Dort warten große Abenteuer, aber auch große Gefahren auf die beiden. Denn die anderen Riesen sind gar nicht freundlich - weder zu Sophie noch zum BFG. Irgendwann heckt das Mädchen einen Plan aus, der zur allgemeinen Befriedung dienen soll. Allerdings klappt das nur, wenn auch die britische Queen mitmacht. Also eilen Sophie und der Riese zurück nach London, wo sie in der Tat beider Monarchin Gehör finden.

"The BFG - Big Friendly Giant" ist ein visuell überwältigender Film, der über weite Teile in Performance-Capture-Technologie hergestellt wurde. Dabei agieren die Darsteller in leeren Räumen und tragen statt eines Kostüms nur einen Overall mit vielen Sensoren. Aus diesen Aufnahmen entsteht dann im Computer das fertige Bild.

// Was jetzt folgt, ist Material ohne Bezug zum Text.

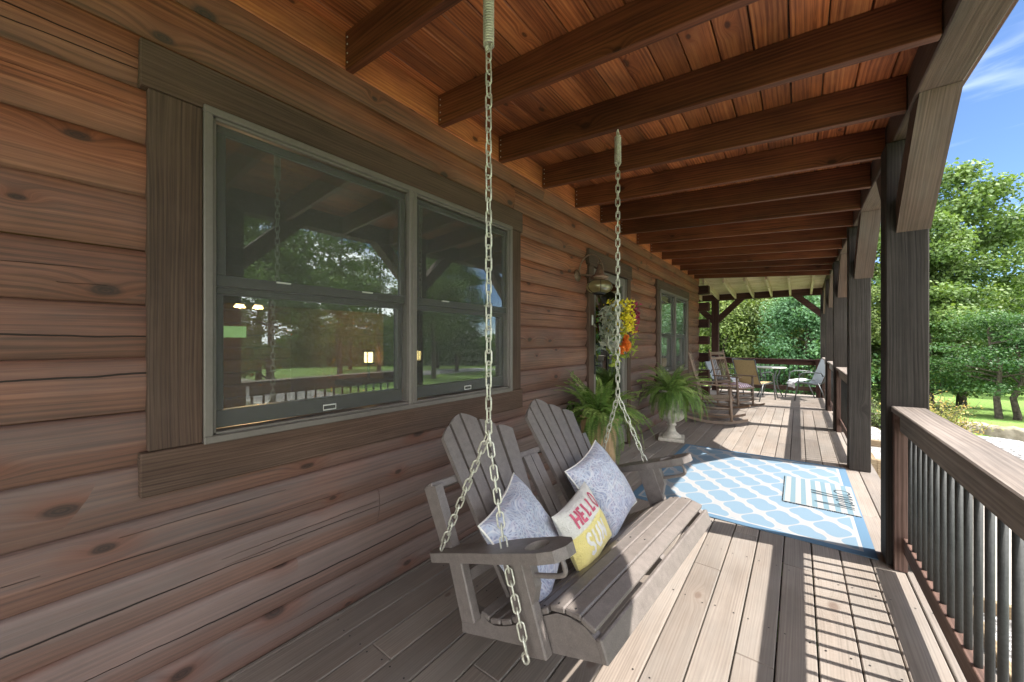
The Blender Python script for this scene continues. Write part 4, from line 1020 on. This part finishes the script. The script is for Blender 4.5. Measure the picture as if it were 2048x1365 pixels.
part('plinth', 'stone', pt2, lambda m: m.box((ux-.16, uy-.16, .001), (ux+.16, uy+.16, .045), 0, .006, Matrix.Translation((ux, uy, 0)) @ Matrix.Rotation(R(12), 4, 'Z') @ Matrix.Translation((-ux, -uy, 0))))
part('urn_body', 'stone', pt2, lambda m: (m.lathe([(.125, .045), (.12, .065), (.095, .085), (.065, .11), (.048, .15), (.045, .19), (.062, .2), (.065, .215), (.05, .225), (.055, .24), (.1, .26), (.15, .30), (.163, .34), (.158, .375), (.13, .40), (.112, .415)], (ux, uy, 0), 72, (12, .24, .40, .04)),
    m.lathe([(.112, .415), (.108, .43), (.112, .5), (.125, .58), (.15, .64), (.175, .665), (.178, .68), (.165, .682), (.14, .64), (.001, .62)], (ux, uy, 0), 72, (18, .43, .62, .04))))
f2 = thing('fern_plant', (ux, uy, .64), 'drooping green fern on the stone urn near the far window', 'fern', 'potted ferns'); fern_obj(f2, (ux, uy, .64), .08, 140, .36, .60, 11)
# ================================================================ wall lantern
lx, ly, lz = -1.60, 3.55, 1.885
lt = thing('wall_lantern', (-1.79, ly-.06, lz+.1), 'copper onion style wall lantern mounted beside the door', 'lantern')
part('backplate', 'copper', lt, lambda m: (m.grid(lambda u, v: (-1.802+.028*math.sin(v*1.57), 3.46+.062*math.cos(v*1.57)*math.cos(u*6.283), 2.02+.062*math.cos(v*1.57)*math.sin(u*6.283)), 24, 6), m.tube([(-1.775, 3.46, 2.02), (-1.70, 3.49, 2.02), (-1.64, 3.54, 2.01)], .008)))
part('hanger_loop', 'copper', lt, lambda m: m.tube([(lx-.075-.11*math.cos(a*math.pi/14), ly-.03-.05*math.cos(a*math.pi/14), 2.04+.19*math.sin(a*math.pi/14)) for a in range(0, 15)], .0065, 8))
part('lantern_cap', 'copper', lt, lambda m: (m.lathe([(.004, .27), (.02, .255), (.022, .23), (.055, .165), (.058, .155), (.09, .15), (.094, .135), (.07, .12), (.062, .108)], (lx, ly, lz-.03), 28), m.tube([(lx+.016*math.cos(a*.5), ly, lz+.258+.018*math.sin(a*.5)) for a in range(13)], .003, 6, True)))
gp = [(.06, -.01), (.085, -.004), (.12, .02), (.134, .052), (.122, .085), (.09, .106), (.066, .112)]
gp = [(r, z-.04+lz) for r, z in gp]
part('globe', 'globe', lt, lambda m: m.lathe(gp, (lx, ly, 0), 32))
part('bulb', 'bulb', lt, lambda m: m.lathe([(.001, -.0), (.016, .012), (.02, .03), (.014, .05), (.012, .07)], (lx, ly, lz-.02), 16))
part('cage', 'black', lt, lambda m: ([m.tube([(lx+(r+.003)*math.cos(k*math.pi/3), ly+(r+.003)*math.sin(k*math.pi/3), z) for r, z in gp], .003, 5) for k in range(6)],
     m.tube([(lx+.121*math.cos(a*.2618), ly+.121*math.sin(a*.2618), lz+.012) for a in range(24)], .0032, 5, True), m.lathe([(.045, -.065), (.06, -.063), (.062, -.045), (.055, -.042)], (lx, ly, lz), 24)))
# ================================================================ wreath / floral door spray
wc = Vector((-1.73, 4.17, 1.52))
wr = thing('door_wreath', wc, 'floral door wreath of silver leaves with yellow, orange and magenta flowers', 'wreath')
def leaves(m, n, box, ln, wd, seed, out=.12, ball=None):
    rd = random.Random(seed)
    for _ in range(n):
        y = rd.uniform(*box[0]); z = rd.uniform(*box[1]); p = wc+Vector((rd.uniform(0, out), y, z)); d = Vector((rd.uniform(.1, 1), rd.gauss(0, .7), rd.gauss(.1, .7))).normalized()
        s_ = d.cross(Vector((rd.gauss(0, 1), rd.gauss(0, 1), rd.gauss(0, 1)))).normalized(); up = s_.cross(d); l = ln*rd.uniform(.7, 1.2)
        m.add([p, p+d*l*.45+s_*wd+up*.006, p+d*l-up*.012, p+d*l*.45-s_*wd+up*.006], [[0, 1, 2, 3]], [[(0, 0), (1, 0), (1, 1), (0, 1)]], (rd.random(), 0))
part('silver_leaves', 'silver', wr, lambda m: leaves(m, 190, ((-.46, -.10), (-.26, .22)), .12, .021, 1, .16))
part('lime_leaves', 'lime', wr, lambda m: (leaves(m, 300, ((-.20, .22), (-.36, .14)), .07, .013, 2, .22), leaves(m, 60, ((-.12, .08), (-.46, -.3)), .06, .01, 3, .06)))
part('green_leaves', 'fern', wr, lambda m: leaves(m, 90, ((-.2, .2), (-.02, .30)), .08, .012, 4))
part('yellow_flowers', 'yellow', wr, lambda m: leaves(m, 460, ((-.24, .06), (-.10, .28)), .042, .017, 5, .27))['kind'] = 'stuff'
part('magenta_flowers', 'magenta', wr, lambda m: leaves(m, 300, ((.02, .22), (-.08, .26)), .048, .013, 6, .26))['kind'] = 'stuff'
part('pale_blue_flowers', 'palebl', wr, lambda m: leaves(m, 90, ((.06, .2), (-.30, -.18)), .028, .011, 7, .12))
def orange(m):
    for (cy, cz, r) in ((-.30, -.22, .10), (-.40, -.26, .075), (-.27, -.14, .07)):
        for k in range(26):
            a = random.uniform(0, 6.28); e = random.uniform(.1, 1.2); d = Vector((math.sin(e), math.cos(e)*math.cos(a), math.cos(e)*math.sin(a)))
            s_ = d.cross(Vector((1, .2, .3))).normalized(); p = wc+Vector((.25, cy-.02, cz)); u_ = s_.cross(d)
            m.add([p, p+d*r*.6+s_*r*.35, p+d*r+u_*.01, p+d*r*.6-s_*r*.35], [[0, 1, 2, 3]], [[(0, 0), (1, 0), (1, 1), (0, 1)]])
part('orange_blooms', 'orange', wr, orange)
part('wreath_ring', 'rib', wr, lambda m: m.tube([wc+Vector((.02, .17*math.cos(a*.2618), .02+.22*math.sin(a*.2618))) for a in range(24)], .012, 6, True))
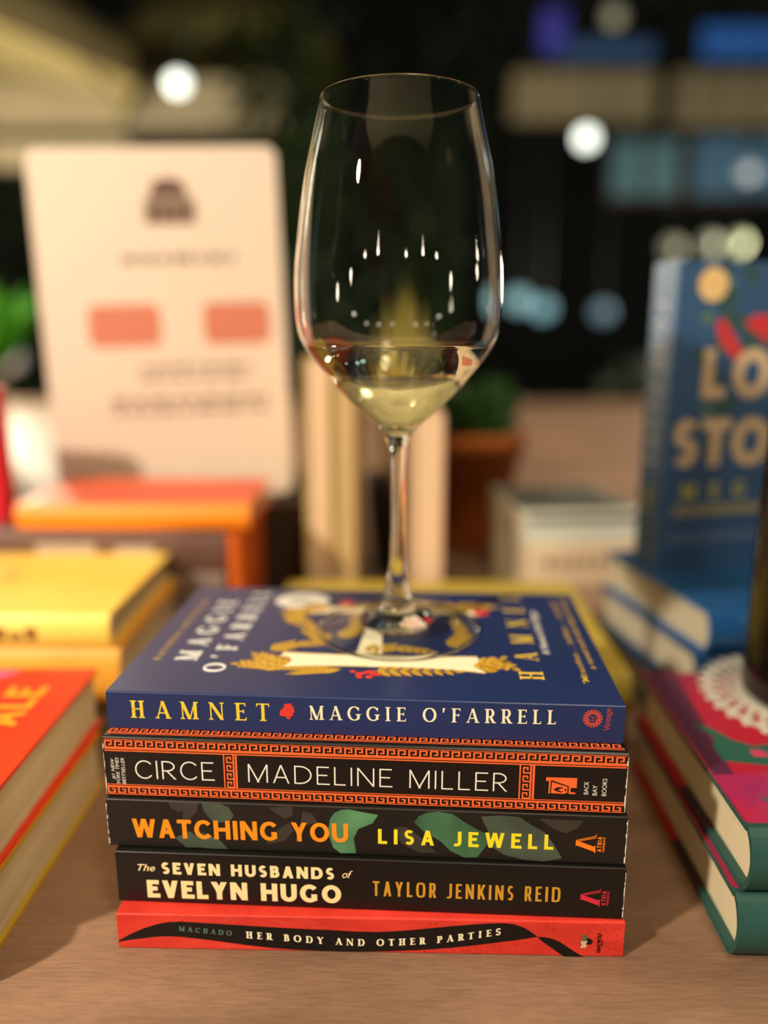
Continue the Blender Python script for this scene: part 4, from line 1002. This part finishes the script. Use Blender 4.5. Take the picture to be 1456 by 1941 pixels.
strip('dim blue light strip above the left part of the fascia', .88, 1.46, 4.45, 1.67, .10, (.03, .08, .20, 1), .20)
strip('bright blue light strip above the right part of the fascia', 1.72, 3.2, 4.45, 1.68, .16, (.02, .10, .34, 1), .42)
strip('violet light strip highest on the fascia', .84, .97, 4.4, 1.70, .20, (.05, .05, .40, 1), .25)
# globe lamps hanging in the dark
def globe(label, x, y, z, r, c, s_, top):
    o = thing('globe_lamp', label, 'lamp', (x, y, z), 0, 'small globe lamps in the dark')
    m = MB(); n = 12; m.lathe([(max(1e-5, r * math.sin(PI * i / n)), -r * math.cos(PI * i / n)) for i in range(n + 1)], 20); m.build('globe', glow('lamp_globe', c, s_), o, True)
    m = MB(); m.tube([(0, 0, r * .95), (0, 0, top - z)], .004, seg=6); m.build('cord', BLK, o)
for (x, y, z, r, c, s_, lb) in ((-.780, 3.0, 1.157, .034, (.86, .93, .84, 1), 3.4, 'bright white globe lamp above the sign'), (.777, 3.0, .965, .034, (.86, .93, .84, 1), 3.4, 'bright white globe lamp below the tan fascia'),
                                (1.753, 3.8, .990, .044, (.40, .46, .56, 1), .30, 'dim grey globe lamp near the blue window'), (1.280, 3.4, .602, .040, (.45, .46, .36, 1), .26, 'dim lamp just above the upright blue book spine'),
                                (1.442, 3.4, .619, .040, (.42, .46, .36, 1), .24, 'dim lamp above the big letters of the blue book'), (1.570, 3.4, .624, .040, (.40, .44, .30, 1), .22, 'dim lamp furthest along above the blue book'),
                                (.577, 3.2, .369, .045, (.30, .58, .66, 1), .62, 'pale cyan lamp just right of the glass bowl'), (.679, 3.2, .336, .042, (.28, .58, .70, 1), .55, 'second cyan lamp overlapping the one by the bowl'),
                                (.988, 3.4, .325, .042, (.20, .34, .46, 1), .38, 'dim blue lamp between the bowl and the blue book'), (1.066, 3.8, 1.661, .044, (.5, .5, .36, 1), .3, 'dim lamp at the top above the fascia'),
                                (-1.291, 2.5, .153, .040, (.5, .48, .44, 1), .5, 'dull grey lamp at the left edge beside the sign')):
    globe(lb, x, y, z, r, c, s_, max(2.2, z + .3))
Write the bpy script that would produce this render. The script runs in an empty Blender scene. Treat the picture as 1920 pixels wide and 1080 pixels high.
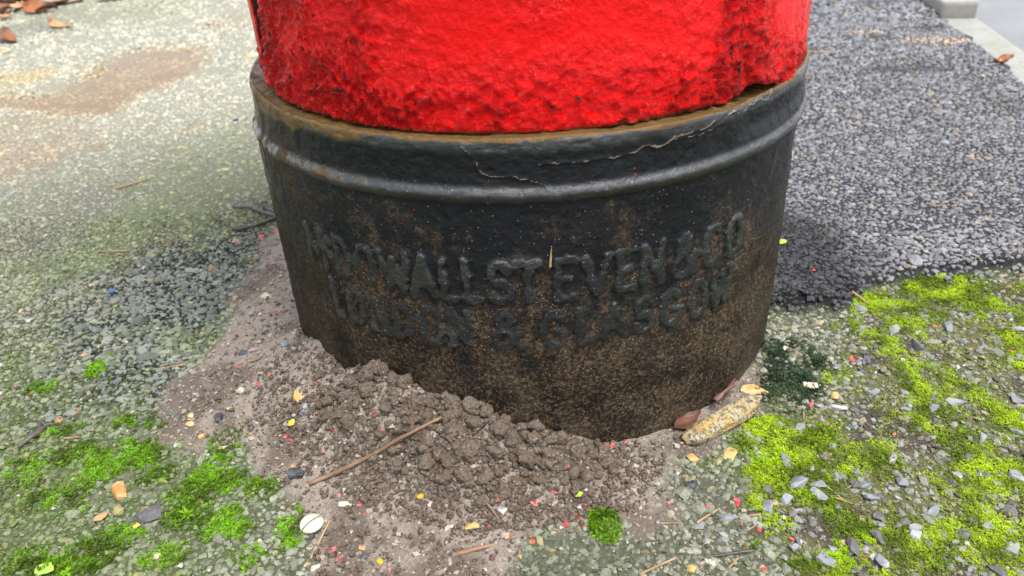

Diese Bilder sind farbenprächtig und facettenreich und voller Pracht: Steven Spielberg und sein Kameramann Janusz Kaminski zeigen Fantasy-Kino, wie es attraktiver nicht sein kann. Die Story des Films allerdings hat (zumindest für erwachsene Besucher) einige Längen. Nach einem furiosen Beginn geht es ziemlich gemächlich zu - bis Sophie und der freundliche Riese bei der Queen vorsprechen.

Die Szenen im Buckingham Palace sind dann hinreißend komisch. Das königliche Frühstück mit dem Riesen zu verfolgen, der einige Hundert Scheiben Toastbrot verspeist und den Kaffee mit der Gießkanne eingeschenkt bekommt – das würde wohl auch der echten Queen viel Vergnügen bereiten.